Wales

Carl Sargeant death: More help for sacked ministers after suicide

Carl Sargeant
Image caption The married father-of-two was found hanged at his home in Flintshire in November 2017

Changes to how sacked ministers are treated have been announced by First Minister Mark Drakeford following the suicide of an AM.

Carl Sargeant, 49, was found hanged at home in Connah's Quay in November 2017.

He had been sacked days earlier as communities minister after claims of inappropriate behaviour towards women.

Mr Sargeant's son Jack Sargeant AM said he hoped Mr Drakeford would be "the guardian of a kinder type of politics".

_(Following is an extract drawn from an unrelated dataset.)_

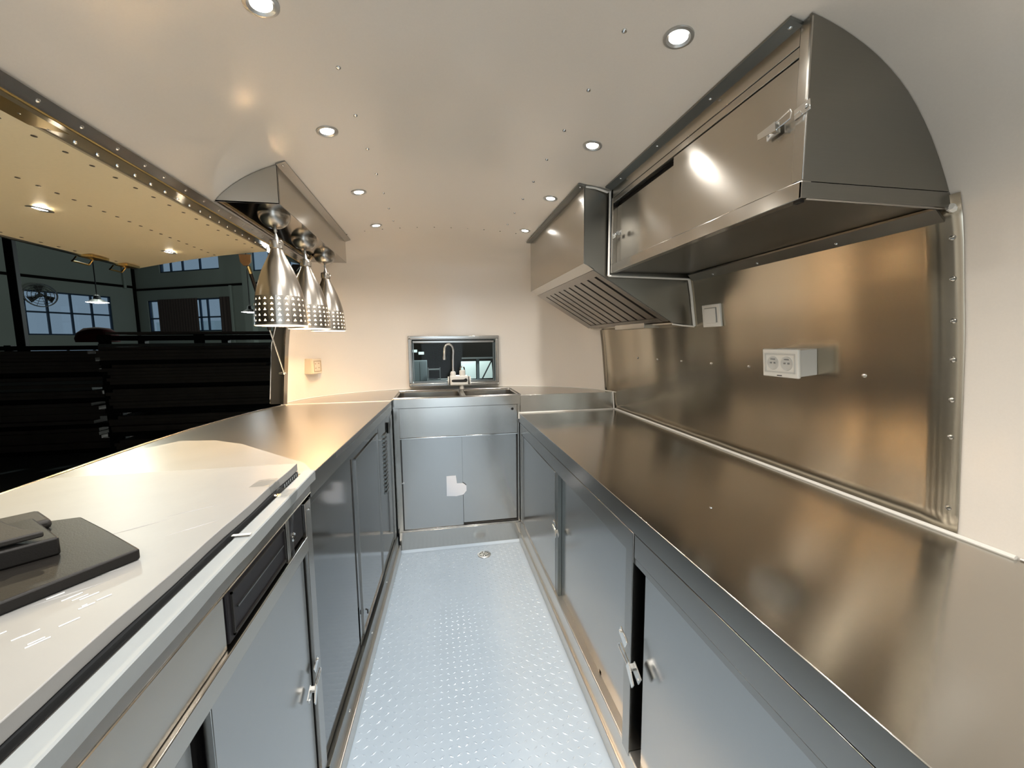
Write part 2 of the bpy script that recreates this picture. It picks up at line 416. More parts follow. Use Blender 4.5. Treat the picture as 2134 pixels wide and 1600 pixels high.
for y, x in ((0.995, -.755), (0.955, -.79), (0.93, -.755), (0.86, -.79), (0.82, -.755), (0.7, -.77)):
    MB().lathe([(0.007, -0.002), (0.007, 0.0005)], n=10, mat=Matrix.Translation((x, y, 1.7455+(-.735-x)*.19)) @ Matrix.Rotation(R(11), 4, 'Y'), cap=True).build('screw_hole', M['dark'], hb)
# far jamb: curved steel trims and dark reveal
mb = MB(); zz = [0.965+(1.74-0.965)*i/12 for i in range(13)]
def capx(z, y):
    a = DX(z); b = capb(a); s = min(1, max(0, (y-YS)/b)); return XC-LS*a*math.sqrt(1-s*s)
for z0, z1 in zip(zz, zz[1:]):
    xa, xb = capx(z0, 2.46), capx(z1, 2.46)
    mb.hexa([(xa-.01, 2.43, z0), (xa+.008, 2.43, z0), (xa+.012, 2.475, z0), (xa-.01, 2.475, z0), (xb-.01, 2.43, z1), (xb+.008, 2.43, z1), (xb+.012, 2.475, z1), (xb-.01, 2.475, z1)])
mb.build('jamb_trim', M['front'], t)
mb = MB()
for z0, z1 in zip(zz, zz[1:]):
    xa, xb = capx(z0, 2.46)-.008, capx(z1, 2.46)-.008
    mb.hexa([(xa-.06, 2.45, z0), (xa, 2.45, z0), (xa, 2.47, z0), (xa-.06, 2.47, z0), (xb-.06, 2.45, z1), (xb, 2.45, z1), (xb, 2.47, z1), (xb-.06, 2.47, z1)])
mb.build('jamb_reveal', M['dark'], t)
MB().tube([(capx(0.97, 2.46)-.07, 2.45, 0.97), (capx(1.3, 2.46)-.07, 2.45, 1.3), (capx(1.72, 2.46)-.07, 2.45, 1.72)], 0.004, 6).build('jamb_edge', M['chrome'], t)

aw = thing('hatch_awning', 'raised serving hatch door with cream lining, propped open as an awning', 'awning', (-0.81, 2.22, 1.755))
def awp(u, v, off=0.0):  # u 0 hinge..1 outer, v 0 far..1 near
    a = Vector((-0.81, 2.22-3.1*v, 1.758)); b = Vector((-1.44, 2.33-3.2*v, 1.680))
    p = a.lerp(b, u); p.z += 0.018*4*u*(1-u)*0.5
    return p-Vector((-0.12, 0, 1)).normalized()*off*-1
mb = MB(); NU, NV = 10, 12
g = [[awp(i/NU, j/NV) for i in range(NU+1)] for j in range(NV+1)]
vs = [p for r in g for p in r]; fs = [(j*(NU+1)+i, j*(NU+1)+i+1, (j+1)*(NU+1)+i+1, (j+1)*(NU+1)+i) for j in range(NV) for i in range(NU)]
up = [p+Vector((0, 0, .03)) for p in vs]; n = len(vs)
fs2 = [tuple(k+n for k in reversed(f)) for f in fs]
side = []
for i in range(NU): side += [(i, i+n, i+1+n, i+1)]; b = NV*(NU+1); side += [(b+i, b+i+1, b+i+1+n, b+i+n)]
for j in range(NV): a = j*(NU+1); b = a+NU+1; side += [(a, b, b+n, a+n)]; a += NU; b += NU; side += [(a, a+n, b+n, b)]
mb.add(vs+up, fs+fs2+side).build('lining_panel', M['awning'], aw)
MB().tube([awp(1, 0)+Vector((-.004, 0, .0)), awp(1, 1)+Vector((-.004, 0, 0))], 0.007, 8).build('outer_rim', M['darksteel'], aw)
nd = Vector((-0.12, 0, -1)).normalized()
for u, v0, v1, st in ((0.38, 0.0, 0.62, 0.0175), (0.965, 0.02, 0.62, 0.022), (0.05, 0.02, 0.62, 0.024)):
    v = v0+.01
    while v < v1:
        piece('rivet', drivet_me, aw, awp(u, v), face_quat(nd)); v += st
def hook(y, w):
    o = MB().box(-1.45, -1.40, y-w/2, y+w/2, 1.672, 1.682)
    h = o.build('hatch_catch', M['brass'], aw)
    MB().tube([(-1.455, y-w/2, 1.672), (-1.465, y-w/2-.01, 1.652), (-1.465, y+w/2-.02, 1.650), (-1.455, y+w/2-.01, 1.672)], 0.004, 6).build('catch_loop', M['brass'], h)
hook(2.05, 0.09); hook(2.24, 0.08)
downlight(0, 0, 'round light in the cream awning lining, cut near the left edge of the photo', 'awning_downlight', nd, awp(0.585, 0.245), 0.032, AWN_L, E_AWN, 'round recessed lights in the awning')
downlight(0, 0, 'round light in the far part of the cream awning lining', 'awning_downlight', nd, awp(0.585, 0.055), 0.032, AWN_L, E_AWN, 'round recessed lights in the awning')
downlight(0, 0, 'round awning light outside the view', 'awning_downlight', nd, awp(0.585, 0.435), 0.032, AWN_L, E_AWN, 'round recessed lights in the awning')
downlight(0, 0, 'round awning light far outside the view', 'awning_downlight', nd, awp(0.585, 0.625), 0.032, AWN_L, E_AWN, 'round recessed lights in the awning')

st = thing('gas_strut', 'black gas strut with brass fitting holding up the hatch awning', 'strut', (-0.834, 2.41, 1.14))
A = Vector((-0.90, 2.19, 1.733)); B = Vector((-0.835, 2.405, 1.14)); D = B-A
cl = MB().prism([(-0.925, 2.19, 1.735), (-0.872, 2.19, 1.735), (-0.875, 2.19, 1.70), (-0.890, 2.19, 1.682), (-0.908, 2.19, 1.682), (-0.922, 2.19, 1.70)], (0, 0.008, 0)).build('clevis_plate', M['brown'], st)
MB().tube([A+D*.085, A+D*.14], 0.009, 10).build('end_fitting', M['brass'], st)
MB().tube([A+D*.065, A+D*.087], 0.004, 8).build('pin', M['chrome'], st)
MB().tube([A+D*.14, A+D*.60], 0.0085, 12).build('cylinder', M['blk'], st)
MB().tube([A+D*.60, A+D*.985], 0.004, 10).build('piston_rod', M['chrome'], st)
MB().lathe([(0.001, -.009), (0.009, -.006), (0.011, 0), (0.009, .006), (0.001, .009)], B, 14).build('ball_joint', M['chrome'], st)
MB().tube([B+Vector((0, 0, 0)), B+Vector((-.03, .02, 0))], .006, 8).build('pivot_bracket', M['ring'], st)

# ------------------------------------------------------------------ pendant soffit and pendant lamps
XS, Y1, Y2, ZB = -0.495, 1.49, 2.49, 1.762
so = thing('pendant_soffit', 'boxed steel soffit above the hatch that carries the pendant lamps', 'soffit', (XS, Y1, ZB))
def wallcurve(z0, x1, side=-1, n=10, off=0.002):
    """points on the shell section from height z0 up to abscissa x1"""
    out = []
    dx1 = abs(x1-XC)/(LS if side < 0 else 1)
    z1 = ZC(dx1)
    for i in range(n+1):
        # walk by dx
        d0 = DX(z0); d = d0+(dx1-d0)*i/n
        z = ZC(d) if i else z0
        out.append((XC+side*(LS if side < 0 else 1)*d, z-off))
    return out
wc = wallcurve(ZB, XS, -1)
MB().prism([(x, Y1, z) for x, z in wc]+[(XS, Y1, ZB)], (0, 0.004, 0)).build('end_panel', M['upper'], so)
ztop = wc[-1][1]
MB().box(XS-.004, XS, Y1, Y2, ZB, ztop+.002).build('front_panel', M['upper'], so, bevel=.001)
M['soffit_b'] = steel('dark_mirror_soffit', (0.32, 0.30, 0.27), 0.10, 'y', streak=.03)
MB().box(XL(ZB)+.003, XS-.001, Y1, Y2, ZB-.001, ZB+.003).build('bottom_panel', M['soffit_b'], so)
MB().hexa([(XS-.002, Y1-.01, ztop-.004), (XS+.028, Y1-.01, ceil_pt(XS+.028, 0).z-.004), (XS+.028, Y2, ceil_pt(XS+.028, 0).z-.008), (XS-.002, Y2, ztop-.008),
           (XS-.002, Y1-.01, ztop), (XS+.028, Y1-.01, ceil_pt(XS+.028, 0).z-.001), (XS+.028, Y2, ceil_pt(XS+.028, 0).z-.003), (XS-.002, Y2, ztop)]).build('ceiling_flange', M['front'], so)
for y in (1.50, 1.98, 2.46): piece('rivet', rivet_me, so, (XS+.014, y, ceil_pt(XS+.014, 0).z-.004), face_quat((0, 0, -1)))
MB().tube([(-0.62, 2.30, ZB), (-0.70, 2.36, 1.70), (-0.76, 2.42, 1.66)], 0.012, 8).build('conduit', M['front'], so)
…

In a statement, he said his family welcomed Mr Drakeford's "considered response", adding: "It is clear to us that the current first minister is taking his responsibility to promote and safeguard the welfare of ministers seriously."

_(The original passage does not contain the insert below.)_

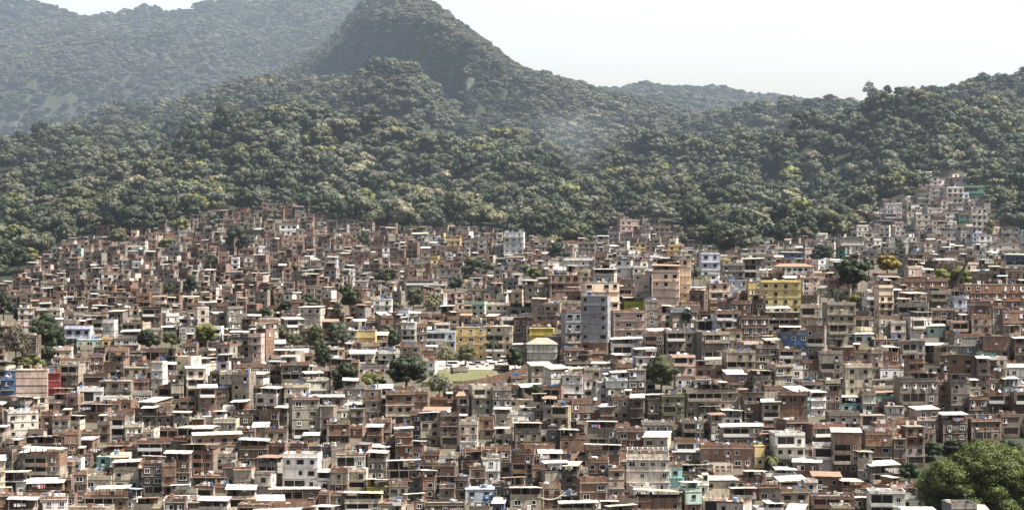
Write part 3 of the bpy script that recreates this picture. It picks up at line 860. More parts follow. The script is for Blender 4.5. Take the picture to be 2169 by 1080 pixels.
while D < 1215:
    far = np.clip((D - 690) / 120, 0, 1)
    x = -.262 * D - rnd.uniform(0, 8)
    ph = rnd.uniform(0, 6)
    while x < .262 * D:
        w = (rnd.triangular(3.6, 9.6, 5.6) if rnd.random() < .93 else rnd.uniform(9.5, 13.5)) * (1 - .40 * far)
        xc = x + w / 2; x += w + (rnd.uniform(.1, 1.0) if rnd.random() < .75 else rnd.uniform(1, 3.4))
        Dh = D + rnd.uniform(-3.2, 3.2) + 4 * math.sin(xc / 31 + ph)
        z = float(ground(xc, Dh)); px, row = topx(xc, Dh, z)
        if not in_town(px, row) and not (row > 900): continue
        if row < 600 and rnd.random() < .25 * float(vnoise(xc / 40, Dh / 40, 5) > .62) + .04: continue
        d = rnd.uniform(5.0, 7.5) * (1 - .25 * far)
        ax, ad, aw, az = np.array(PX), np.array(PD), np.array(PW), np.array(PZ)
        if np.any((np.abs(ax - xc) < (aw + w) / 2 * .86) & (np.abs(ad - (Dh + d / 2)) < (az + d) / 2 * .78)): continue
        n = rnd.choices([1, 2, 3, 4, 5], [2.0 + 1.2 * far, 4, 2.8 - 1.1 * far, 1.1 if far < .5 else .12, .35 if far < .5 else 0])[0]
        c, top, sheet = zone_style(px, row, Dh, rnd); h = rnd.uniform(2.45, 2.9) * (1 - .16 * far)
        s = F / Dh; x0, x1 = px - w * s / 2, px + w * s / 2
        ok = False
        while n >= 1:
            ext = {'c': 2.4, 's': .7, 'b': 2.4}.get(top, .8); yt = row - (n * h + ext) * s
            ox = np.clip(np.minimum(ER[:, 2], x1) - np.maximum(ER[:, 0], x0), 0, None); oy = np.clip(np.minimum(ER[:, 3], row) - np.maximum(ER[:, 1], yt), 0, None)
            frac = ox * oy / ((ER[:, 2] - ER[:, 0]) * (ER[:, 3] - ER[:, 1])); frac[ER[:, 4] < Dh] = 0
            ygap = np.interp(px, FBX, FBY)
            if ((OCC + frac * OW)[frac > 0].max(initial=0) < .25) and (yt > ygap - 16 or row > 900): ok = True; OCC += frac * OW; break
            if top in 'cb': top = 'f'
            else: n -= 1
        if not ok:
            n = 1; h = 2.2; top = 'f'; z -= 1.4; w *= .8; yt = row - 1.6 * s
            if yt < np.interp(px, FBX, FBY) - 26 and row < 900: continue
        PX.append(xc); PD.append(Dh + d / 2); PW.append(w); PZ.append(d)
        cnt += 1
        SPEC.append(dict(x=xc, D=Dh + d / 2, z=z, w=w, d=d, n=n, h=h, cols=c, top=top, sheet=sheet, yaw=math.radians(rnd.gauss(0, 10) + 8 * math.sin(xc / 60 + Dh / 45)), label=None, expl=False,
                         rect=(x0, yt, x1, row), seed=cnt * 31 + 5, skirt=4.0))
    D += rnd.uniform(7.4, 9.2) if D < 720 else rnd.uniform(6.0, 8.2)

# close the remaining holes: small houses where bare slope would still show
W2, H2 = 1085, 540
cov = np.zeros((H2, W2), bool)
def cover(q, ext=0):
    x0, y0, x1, y1 = q; cov[max(0, int(y0 / 2)):max(0, int((y1 + ext) / 2)), max(0, int(x0 / 2)):max(0, int(x1 / 2))] = True
for s in SPEC: cover(s['rect'], 16 if s['expl'] else 6)
for t in TREES: cover(t['rect'], -4)
cover((885, 728, 1118, 820)); cover((1940, 880, 2169, 935)); cover((836, 690, 848, 740)); cover((800, 700, 850, 735)); nfill = 0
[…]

In July coroner John Gittins said more support should be available to ministers who lose their jobs.

Mr Drakeford said his response had been informed by consultations with serving and former ministers as well as the Sargeant family.

He said the new measure would include:

  • Adding a new section to the Ministerial Code to formalise information about support services available
  • Developing and adopting a protocol for the appointment and dismissal of ministers
  • Carrying out reshuffles with "due sensitivity" and ensure they are "framed in a way that recognises the public service rendered by departing ministers"
  • Taking particular care to consider the wellbeing of a departing minister if the circumstances of their departure are "difficult and high-profile"
  • The chief whip will make contact with ministers who lose their jobs to see if any further support is needed
  • A standardised pack with practical advice on support will be handed to departing ministers
  • Departing ministers will be reminded of assistance which could be available to them for dealing with any immediate press or media issues
  • Enhancing provision for counselling
  • New ministers being given the opportunity to be linked to an experienced minister to offer informal support and guidance
  • New ministers to be given the opportunity to confidentially disclose any pressures upon them or conditions that might impact upon their wellbeing
Image caption Jack Sargeant welcomed the first minister's response

The inquest heard Mr Sargeant was known to have mental health issues and the coroner said there were no official arrangements in place to support him following the 2017 re-shuffle "despite the probability that the [then] first minister [Carwyn Jones] knew of Mr Sargeant's vulnerability in relation to his mental health".

Mr Sargeant's family said he was deprived of "natural justice" and was not informed of any of the detail of the allegations against him, despite requests and warnings regarding his mental welfare.

An investigation into Mr Jones's handling of Mr Sargeant's sacking, led by the QC Paul Bowen, is yet to begin.

The protocol adopted by the Bowen inquiry was successfully challenged in court by Mr Sargeant's family and has now been revised.